Canadian and B.C. authorities refuse to let the passengers leave the ship, saying that it has not sailed non-stop from India (a rule deliberately designed to block arrivals from India) and that the passengers did not have the $200 each required to enter British Columbia (the equivalent of about seven years’ pay for the average Indian).
The government refuses to allow food and water to be brought aboard the ship, but local supporters manage to smuggle supplies to the ship to keep the passengers alive.
On shore, local politicians organize an anti-Asian rally. Attempts are made to board the ship, but are fought off by the passengers.
Finally, on July 21, the newly formed Royal Canadian Navy, in its very first official action, is called in to force the Komagata Maru to leave at gunpoint. Twenty passengers who already had resident status in Canada are allowed to disembark; the rest are forced to return.

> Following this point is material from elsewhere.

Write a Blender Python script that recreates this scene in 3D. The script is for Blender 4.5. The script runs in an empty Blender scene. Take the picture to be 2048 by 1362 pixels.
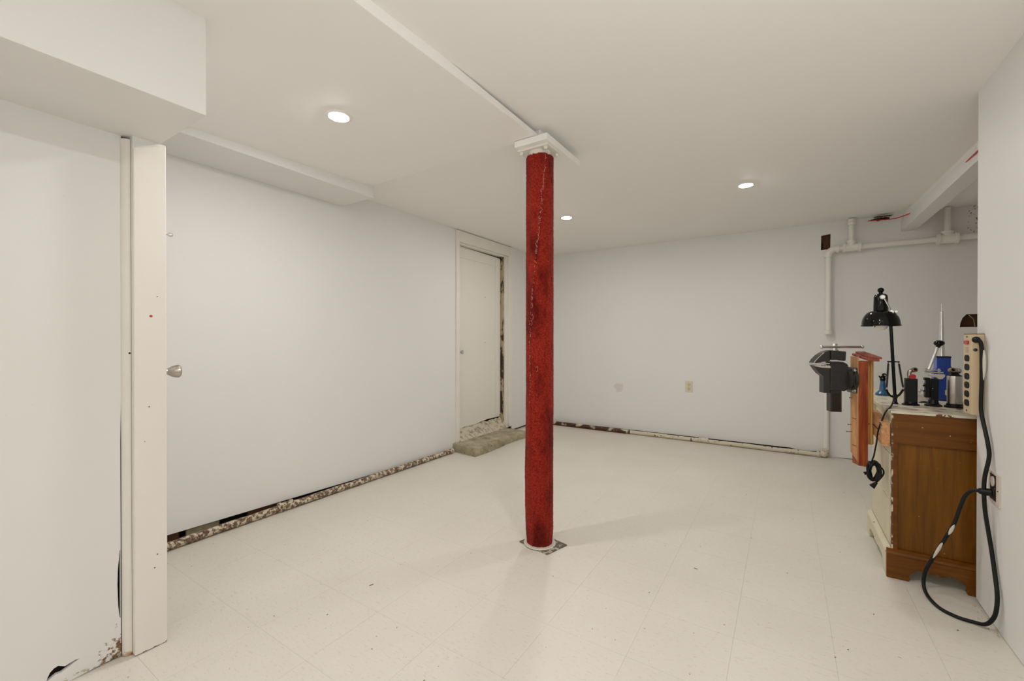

The ship arrives in Calcutta on September 26. There, the passengers are detained by the British imperial authorities. In an ensuing confrontation, 20 passengers are killed and nine are wounded.
May 23 - 24, 1934  
The start of the “Battle of Toledo,” a five-day running battle pitching striking workers in Toledo against police, national guard troops, and hired thugs.
Workers at the Electric Auto-Lite company went on strike April 12 demanding recognition of their union, a wage increase, improved working conditions, and an end to harassment of, and discrimination against, union members.
The strike draws support from the socialist American Workers Party (AWP), which sends organizers to help. The AWP sets out to organize unemployed workers in support of the strike; they succeed in bringing out thousands of jobless workers to help surround the plant and shut it down.
The company appeals to the capitalist courts to prevent picketing, and are quickly granted an injunction forbidding more than a handful of pickets outside the gates. Despite continuing arrests, the workers defy the injunction: by May 23, there are more than 10,000 pickets outside the plant gates.
Police attack, and a full-fledged battle breaks out that continues over the next five days. Two strikers are killed, and more than 200 are injured.
The strike ends when the company, prodded by a federal mediator, agrees to recognize the union, grant a wage increase, and rehire all workers who had been fired for their actions during the strike. On June 9th, a massive victory parade in Toledo marks the end of the strike, which is regarded as one of the most important strikes in U.S. labour history.